Section 127(a)(2) provides that: "Property within any country at war with the United States, or within an area under the control of any such country on the date war with such country was declared by the United States, shall be deemed to have been destroyed or seized on the date war with such country was declared by the United States."
Section 127(b)(1) provides that the amount of the loss because of property deemed to be destroyed or seized under the foregoing provisions "shall be determined with regard to any recoveries with respect thereto in the taxable year but without regard to any possibility of recovering such property * * * or of receiving any compensation (other than insurance or similar indemnity) on account of such property * * * in the taxable year or in any future taxable year."

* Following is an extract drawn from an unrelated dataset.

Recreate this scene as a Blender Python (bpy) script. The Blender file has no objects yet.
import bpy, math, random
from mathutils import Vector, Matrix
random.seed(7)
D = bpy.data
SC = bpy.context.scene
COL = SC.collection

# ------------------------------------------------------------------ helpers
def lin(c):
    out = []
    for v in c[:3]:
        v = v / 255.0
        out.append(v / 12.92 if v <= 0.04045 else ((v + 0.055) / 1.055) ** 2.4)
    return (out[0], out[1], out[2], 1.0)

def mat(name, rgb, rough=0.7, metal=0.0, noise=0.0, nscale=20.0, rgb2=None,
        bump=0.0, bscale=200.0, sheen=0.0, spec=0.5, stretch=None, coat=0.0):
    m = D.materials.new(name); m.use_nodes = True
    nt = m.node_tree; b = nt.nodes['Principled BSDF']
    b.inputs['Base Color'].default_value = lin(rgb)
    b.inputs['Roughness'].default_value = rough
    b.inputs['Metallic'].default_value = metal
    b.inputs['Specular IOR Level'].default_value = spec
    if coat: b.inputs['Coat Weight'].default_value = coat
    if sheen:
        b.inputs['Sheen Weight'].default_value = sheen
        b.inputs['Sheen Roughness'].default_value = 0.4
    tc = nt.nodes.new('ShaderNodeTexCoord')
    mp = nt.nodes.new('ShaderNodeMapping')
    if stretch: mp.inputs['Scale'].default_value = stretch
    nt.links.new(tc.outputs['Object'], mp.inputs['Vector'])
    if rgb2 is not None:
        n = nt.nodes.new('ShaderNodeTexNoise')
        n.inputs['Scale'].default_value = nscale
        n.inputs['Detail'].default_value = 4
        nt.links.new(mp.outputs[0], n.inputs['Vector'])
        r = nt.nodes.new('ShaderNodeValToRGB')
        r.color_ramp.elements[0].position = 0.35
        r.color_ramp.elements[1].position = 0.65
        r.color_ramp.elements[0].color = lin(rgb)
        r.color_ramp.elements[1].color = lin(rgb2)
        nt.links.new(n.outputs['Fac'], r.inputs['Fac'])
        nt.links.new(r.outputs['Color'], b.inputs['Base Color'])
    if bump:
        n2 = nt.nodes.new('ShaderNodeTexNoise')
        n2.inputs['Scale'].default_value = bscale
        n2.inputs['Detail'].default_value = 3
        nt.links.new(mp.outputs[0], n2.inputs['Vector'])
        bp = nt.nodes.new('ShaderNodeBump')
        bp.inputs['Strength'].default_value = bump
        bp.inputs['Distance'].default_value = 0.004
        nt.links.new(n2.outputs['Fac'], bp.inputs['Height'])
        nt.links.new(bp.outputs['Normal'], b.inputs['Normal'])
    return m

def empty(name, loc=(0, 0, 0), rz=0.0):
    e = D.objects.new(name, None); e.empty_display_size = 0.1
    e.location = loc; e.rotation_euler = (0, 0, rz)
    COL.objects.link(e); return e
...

In spite of the foregoing provisions, the taxpayers contend that they are entitled to depreciation for the year 1944 under ordinary rules. In support of this claim they argue that Section 127 was merely intended to relieve taxpayers of the burden of proving the loss of property coming under enemy control and that they will be bound by its terms only when they elect to be so bound. This contention seems to be answered by subsection (c) of Section 127, which provides in certain situations for a tax upon the recovery of the property, and makes explicit reference to cases when a war loss is not claimed by the taxpayer, or, to use the words of the statute itself, to cases when the war loss is merely "allowable." The scheme of Section 127(c) is further elaborated in Section 127(d), which provides a new basis for the property upon its recovery, again making explicit reference in the same way to situations where a war loss was not claimed by the taxpayer. It is clear from the sections we have referred to that a taxpayer's property is deprived of its basis in the year it is "deemed" lost, whether or not he claims a loss. Accordingly no basis for depreciation can exist until the taxpayer recovers back his property, an event which in the case before us concededly had not occurred by 1944. Although the statute nowhere in terms forbids the use of depreciation, we think that in the event of a war loss the employment of depreciation before recovery would be wholly inconsistent with the treatment of recoveries under Sections 127(c) and 127(d). It may be that in enacting Section 127 Congress had primarily in view relief of the taxpayer from the burden he was then under of proving irrevocable loss of his property. Nevertheless, it chose to set up a comprehensive system for dealing with war losses, perhaps in part for reasons of simplicity and administrative efficiency, which seems wholly inconsistent with the allowance of depreciation prior to recovery of lost property.
The second question raised on this appeal is whether Section 127, as construed by the Tax Court, involves an unconstitutional exercise of legislative power because it might in certain circumstances impose a tax on the appreciation of capital assets, an event which taxpayers claim cannot give rise to taxable income. This objection was not raised before the Tax Court and cannot be regarded as in issue before us now, since the present case does not involve the question whether, and to what extent, the property might have been taxable when recovered in 1945. As we construe the statute it merely requires the taxpayers to take any deduction they may seek by way of a war loss, and not by way of depreciation. Even were the issue before us the return to the taxpayers in 1945 of property in territory which passed under the control of the enemy in 1941 would not, in our opinion, present the kind of augmentation of assets which is found where they merely appreciate in value between different dates. Without meaning to suggest that we think taxation of appreciation would ever be unconstitutional, we do not see how taxation of such a windfall as the taxpayers received when the Japanese ceased to claim their property in 1945 could be regarded as beyond the power of Congress.
The order of the Tax Court is affirmed.